Quizás en este afán de diferenciar las atmósferas y de variar la voz narrativa, por momentos lo menos logrado sea el registro. Con una escritura extremadamente correcta –a veces en exceso, como si la literatura “pop” de los últimos años hubiera pasado desapercibida para el autor-, ciertas voces carecen de verosimilitud en sus discursos. Sucede especialmente cuando intenta reproducir el habla popular (el operario que inhuma cuerpos en “Albino”) o machaca las limitaciones linguísticas de ciertos personajes (los rateros en “Posibles nombres para un perro”). La solidez descansa, entonces, más en la trama que en los tímidos riesgos estilísticos.
Un punto interesante es la lateralidad del contexto social, contexto que nunca se presenta de manera frontal –algunos cuentos casi no tienen marcas temporales- pero que al lector se le va revelando en pequeños detalles que en algunos casos se vuelven clave: sucede en “El cementerio central”, último cuento del libro, donde la muerte, aquí sí, se vuelve materia de reflexión a través del delirio de un arquitecto obsesionado con erradicar los cementerios de las ciudades y centralizarlos en algún lugar de la Patagonia, y se entrelaza con la desaparición de personas durante la última dictadura militar. “Nadie puede pensar en la muerte durante tanto tiempo impunemente”, escribe el personaje, frase que se resignifica a la luz del marco histórico.

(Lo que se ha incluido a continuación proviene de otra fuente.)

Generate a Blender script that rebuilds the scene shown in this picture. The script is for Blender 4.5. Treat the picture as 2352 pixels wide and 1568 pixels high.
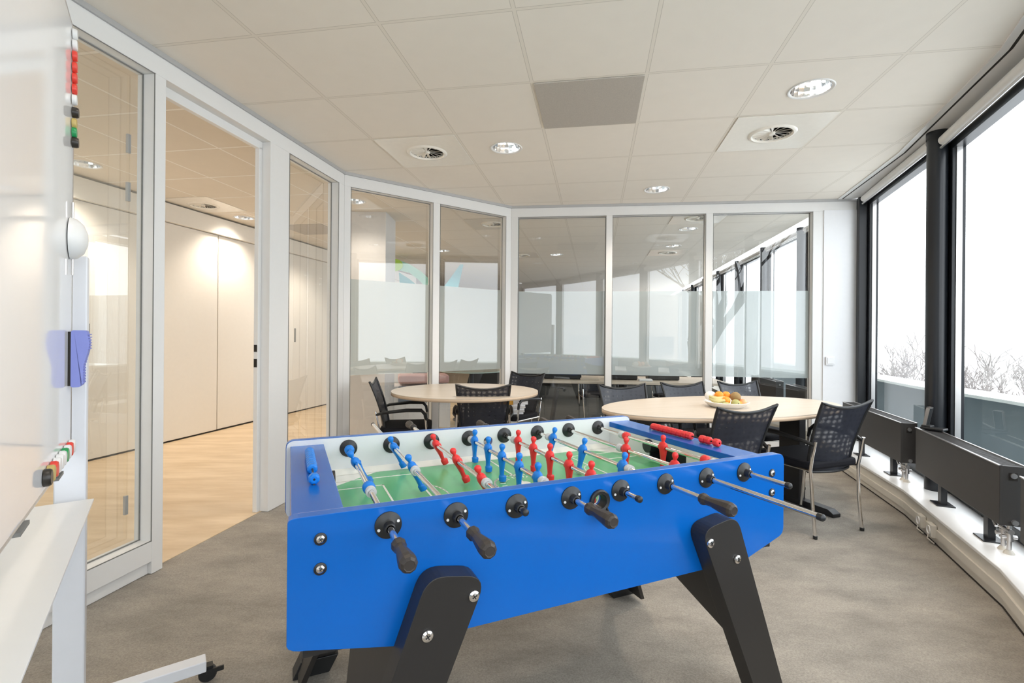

Sin duda, el título Mockba resulta acertado: nombre del cuento más extenso e inquietante de la serie, es la historia del empleado de un cementerio que encuentra una lápida con su nombre. Luego conocerá a las hijas de su homónimo muerto, mellizas comunistas fanatizadas con Lenin, y formará con ellas un trío de amor a la par que se desencadenará en él una estremecedora nostalgia por un lugar nunca conocido: Mockba, que en ruso significa Moscú. Para él Mockba es sinónimo de cementerio, pero a la vez un sitio anhelado. Es en este cuento donde se ve cómo la obsesión temática opera como pulsión: la muerte se vuelve parte del deseo, da vida y sentido a los personajes, para cerrar un círculo perfecto.